The closest we might come is in Friar Bacon and Friar Bungay, a circa-1590 play by Robert Greene, which attempted to lay this story out. The play offered these stage instructions:
a lightning flasheth forth, and a hand appears that breaketh down the Head with a hammer
It’s anyone’s guess how this was pulled off onstage. It’s also anyone’s guess if the hand is God, or some other magical force. Other tellings of the story simply have the head explode.
Greene’s play was razor’s-edge modern for its time. It invented the subplot. In-fiction, this is represented by the “glass prospective,” an invention of Bacon’s that allowed its user to see scenes unfolding far away. The action took place literally side-by-side on the stage.
When Bacon’s brazen head—and consequently, his legacy—is wrecked, he has a revelation.

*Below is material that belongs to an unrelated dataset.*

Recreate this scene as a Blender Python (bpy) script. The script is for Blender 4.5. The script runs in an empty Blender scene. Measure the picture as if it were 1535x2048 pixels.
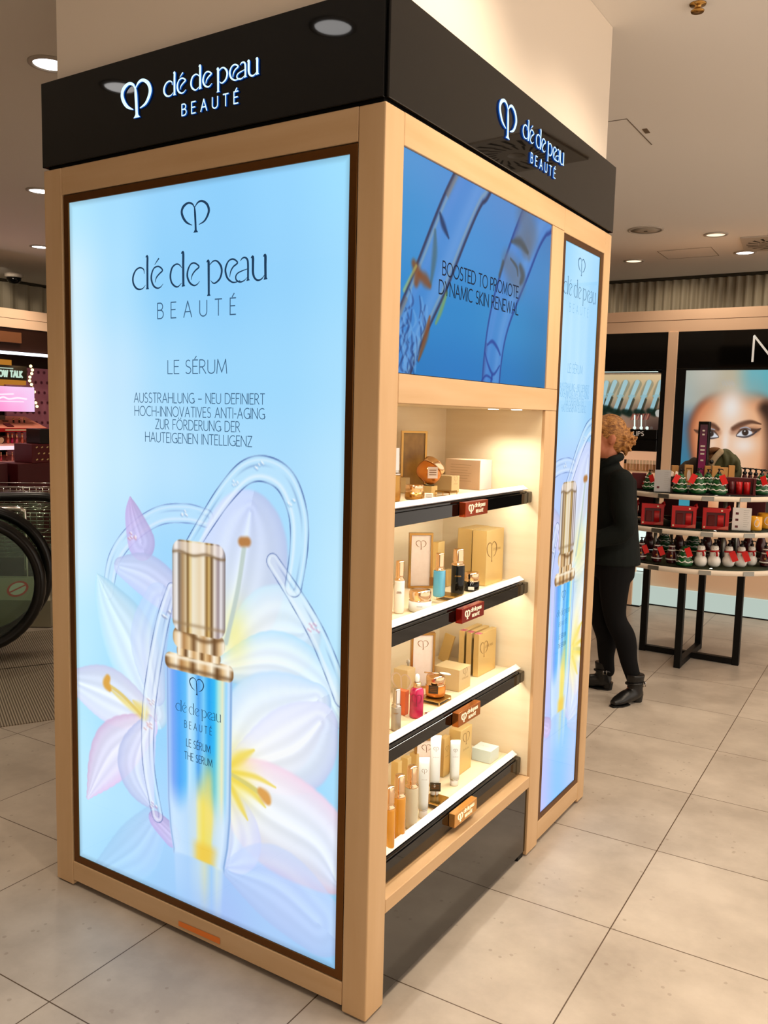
import bpy, bmesh, math, random
import numpy as np
from mathutils import Vector, Matrix
random.seed(7)
S = bpy.context.scene
COL = S.collection
PI = math.pi
# ------------------------------------------------------------------ camera
CAM = np.array([1.12861, -1.74619, 1.57437])
RC = np.array([[0.84277238, 0.53775675, 0.02350295],
               [0.07894015, -0.08028739, -0.99364098],
               [-0.53245015, 0.83926850, -0.11011459]])   # rows: right, down, forward
FPX = 1721.56
cam_d = bpy.data.cameras.new('camera')
cam_d.sensor_fit = 'AUTO'
cam_d.sensor_width = 36.0
cam_d.lens = FPX / 2048 * 36.0
cam_d.clip_start = 0.05
cam = bpy.data.objects.new('camera', cam_d)
COL.objects.link(cam)
cam.matrix_world = Matrix([list(RC[0]) , list(-RC[1]), list(-RC[2])]).transposed().to_4x4()
cam.location = CAM.tolist()
S.camera = cam
# ------------------------------------------------------------------ world, exposure
w = bpy.data.worlds.new('shop_ambient'); S.world = w
w.use_nodes = True
w.node_tree.nodes['Background'].inputs[0].default_value = (1.0, 0.86, 0.73, 1)
w.node_tree.nodes['Background'].inputs[1].default_value = 1.45
S.view_settings.view_transform = 'Standard'
S.view_settings.look = 'None'
S.view_settings.exposure = 0.0
S.view_settings.gamma = 1.0
S.view_settings.use_curve_mapping = False
S.cycles.use_denoising = True
S.cycles.sample_clamp_indirect = 4.0
S.cycles.max_bounces = 8
S.cycles.transparent_max_bounces = 16
S.cycles.caustics_reflective = False
S.cycles.caustics_refractive = False
CEIL = 3.07
def spot(name, loc, target, energy, color=(1, .80, .58), size=95, blend=.7, radius=.05):
    l = bpy.data.lights.new(name, 'SPOT'); l.energy = energy; l.color = color
    l.spot_size = math.radians(size); l.spot_blend = blend; l.shadow_soft_size = radius
    o = bpy.data.objects.new(name, l); COL.objects.link(o); o.location = loc
    o.rotation_euler = (Vector(target) - Vector(loc)).to_track_quat('-Z', 'Y').to_euler()
    return o
WARM = (1, .83, .64)
# ceiling downlights of the sales floor, and unseen spots added as fill
LAMPS = [  # x, y, aim x, aim y, aim z, energy, cone
    (0.62, 0.20, 0.05, 0.25, 2.0, 50, 105), (0.85, 1.25, 0.0, 1.2, 1.3, 60, 100), (0.9, 0.45, 0.0, 0.5, 0.9, 45, 90),  # last two: unseen wall washers, added to brighten the tower's right face
    (1.00, 1.50, 0.70, 1.45, 0.0, 105, 110),
    (1.30, -0.60, 0.80, 0.30, 0.0, 70, 100),
    (-0.958, -1.10, -0.90, -0.95, 0.0, 62, 92),
    (-2.19, -1.12, -2.2, -0.9, 0.0, 55, 92),
    (-2.25, 0.78, -2.25, 0.78, 0.0, 40, 100),
    (-4.21, 2.14, -4.21, 2.14, 0.0, 45, 110),
    (-6.02, 3.45, -6.02, 3.45, 0.0, 50, 110),
    (1.45, 3.20, 0.9, 3.2, 0.0, 60, 110),
    (0.55, 3.55, 0.0, 3.95, 0.9, 66, 100),
    (-0.46, 5.45, -0.46, 5.75, 1.2, 26, 120),
    (-1.50, 4.30, -1.4, 4.2, 0.0, 44, 110),
    (1.30, 5.30, 1.1, 5.7, 1.0, 40, 110),
    # unseen spots, added to brighten the ceiling, the left unit and the friezes
    (2.5, -3.2, 2.5, -3.2, 0, 150, 100), (2.5, -1.0, 2.6, -1.0, 0, 170, 90), (2.5, 1.2, 2.6, 1.2, 0, 170, 90), (2.4, 3.6, 2.5, 3.6, 0, 150, 90),
    (0.4, -3.6, 0.4, -3.9, 0, 130, 95), (-2.2, -3.6, -2.2, -3.9, 0, 130, 95), (-5.0, -2.0, -5.0, -2.0, 0, 150, 110), (-4.6, 5.2, -4.6, 5.2, 0, 120, 110), (-5.4, 2.3, -6.3, 3.1, 1.0, 70, 95), (-3.6, 0.9, -3.4, 1.3, 0, 60, 100), (-7.4, 4.0, -8.2, 4.4, 2.3, 20, 105), (-2.2, 6.85, -2.2, 7.5, 2.3, 15, 105), (-1.2, 6.85, -1.2, 7.5, 2.3, 15, 105), (-.2, 6.85, -.2, 7.5, 2.3, 15, 105),
]
for i, (x, y, ax, ay, az, e, sz) in enumerate(LAMPS):
    spot("downlight_or_fill_beam", (x, y, CEIL - .035), (ax, ay, az), e * .82, WARM, sz)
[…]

Running to the glass prospective, he catches two scholars fighting to the death over what his lens had shown them. Bacon smashes his invention, declaring that man’s attention was never meant to reach beyond his own senses. What the machine reveals will only do us harm. He would cease magic, and turn his arts to the service of God, the king, and merry England. Heigh ho.
Our relationship with machines is simple: they scare us and, like Aquinas, we break them.
“Scuttle it” is not a long-term strategy for preventing our technology from evolving, especially as the most complex automata of folklore approach reality. Even today: since researching this story, my Google Home has stopped answering my apologies. (Why? Anyone’s guess, really.) Still, there’s hope at least as far as brazen heads are concerned.
Brazen heads resemble supercomputers and modern virtual assistants. They are the interface and the database. But their function is focused upward: if the brazen head is omniscient, it’s because it’s drawing omniscience from Hell, the stars, somewhere in the cosmos.
Our brazen heads don’t work like that. They search inward. Computers feed on the human lore we’ve stuffed them full of over a hundred years. We skirted around the question of our place in the universe by building ourselves into the core of the machine.
The real necromantic charm was the knowledge we archived along the way.